Just when it seems things can’t get worse for AOL, it appears they have a mole leaking information to Consumerist.com. The Consumerist has been on AOL like a boxer pup on a meatloaf since the “cancel my account” snafu, digging up internal memos and employee manuals. The public relations nightmare continues.
Does AOL Need New Spin?
Add the revelations in those internal documents to a bevy of other incidents that includes consumer backlash, a renewed Eliot Spitzer investigation, Geronimo-ing subscribers, pottymouthed Netscape employees, worst-of-the-worst product reviews, and seeds of distrust sown during the Goodmail fiasco, and you have a company whose hot water has reached boiling.
Soon after Vincent Ferrari went national with his recorded phone call to AOL, where he was badgered by a retention consultant ignoring Ferrari’s demand that his account be cancelled, the Member Services team was sent a flurry of memos and policy changes.
According to the memos, EVP of Member Services, Scott Falconer called the aftermath of the incident “severe,” and employees were instructed to assume that any call could be recorded and posted on the Web. Falconer pleads with his staff to be extra helpful to all incoming callers. The Member Services crew also received an update instructing them that they were only to pitch the canceling member two offers before acquiescing if the member declines both.
The new instructions to be nice to customers, even if they’re canceling, does not seem to apply to AOL-owned Netscape employees, especially if they’re dealing with a former customer who caused all this trouble to begin with.

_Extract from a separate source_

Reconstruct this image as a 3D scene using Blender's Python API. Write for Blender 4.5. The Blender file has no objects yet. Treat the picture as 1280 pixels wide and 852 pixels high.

It would appear (though names can be forged in comments sections) Netscape’s Matt Gabels didn’t feel a need to remain anonymous when commenting, nor to visit Ferrari’s blog from outside company walls when he decided to sling profanities at the man. Also via the Consumerist, Gabels calls Ferrari a “poor excuse for a human” and “a laughing stock within AOL.” Another commentator, whose anonymous visit tracked back to within the Netscape camp, uses a colloquialism for a male member to describe him.
Perhaps the nastiness AOL seems desperately trying to correct in the aftermath stems from its own policies. New York Attorney General Eliot Spitzer, who fined the company $1.25 million last year because of the difficulty in canceling subscriptions, said he will investigate to see if AOL has held up to the terms of the settlement.
Under the agreement, AOL would hire a third party to verify the quality of retention calls, a move that Falconer humorously calls “an industry first initiative” as if it were not only AOL’s idea, but AOL’s choice as an industry pioneer. But also the agreement requires AOL to drop its system of bonuses that encouraged employees to maintain a retention level of 49 percent.
The Consumerist says that dropping the pressure of a bonus system morphed into a quota system that requires 60 percent retention, and that is job contingent, raising the pressure to retain that much higher. If so, we may understand why “John” was so desperate to talk Ferrari out of canceling, even if he had to get testy with him.
But also, a leaked retention manual reveals that cancellations were made difficult by design, even after Spitzer had slapped the company for that very reason. In the manual, Member Services employees are equated with sales teams, equipped with a multi-step system for dealing with cancellations. A cancellation request is to be considered “a hot lead.”
From the manual:
- Most other sales jobs require you to create your own leads, but in the Retention Queue the leads come to you!
It is probably widely whispered and reasoned among employees the key difference is that most other sales professionals focus on people who are actually interested in their product and don’t already hate it. Since in the hot seat, as has been mentioned, the process has been expedited.
So once again the PR nightmare comes down on Nicholas Graham, who, really through no fault of his own, enjoys the onus of spinning this particularly onerous series of events. He says what he has to say, even if the company demonstrates otherwise. Consumerist comes down on him as well:
- In a public statement, AOL’s Nicholas Graham claimed that John, “violated our customer service guidelines and practices, and everything that AOL believes to be important in customer care – chief among them being respect for the member, and swiftly honoring their requests.” If this is true, then why is there such a complex system designed to thwart those very requests? Brevity thrives on simplicity.
Yeah well, Graham says a lot of things, and the company has a history of too-little-too-late clean ups. Jon Miller has his work cut out for him too. Hope they have good dancing shoes.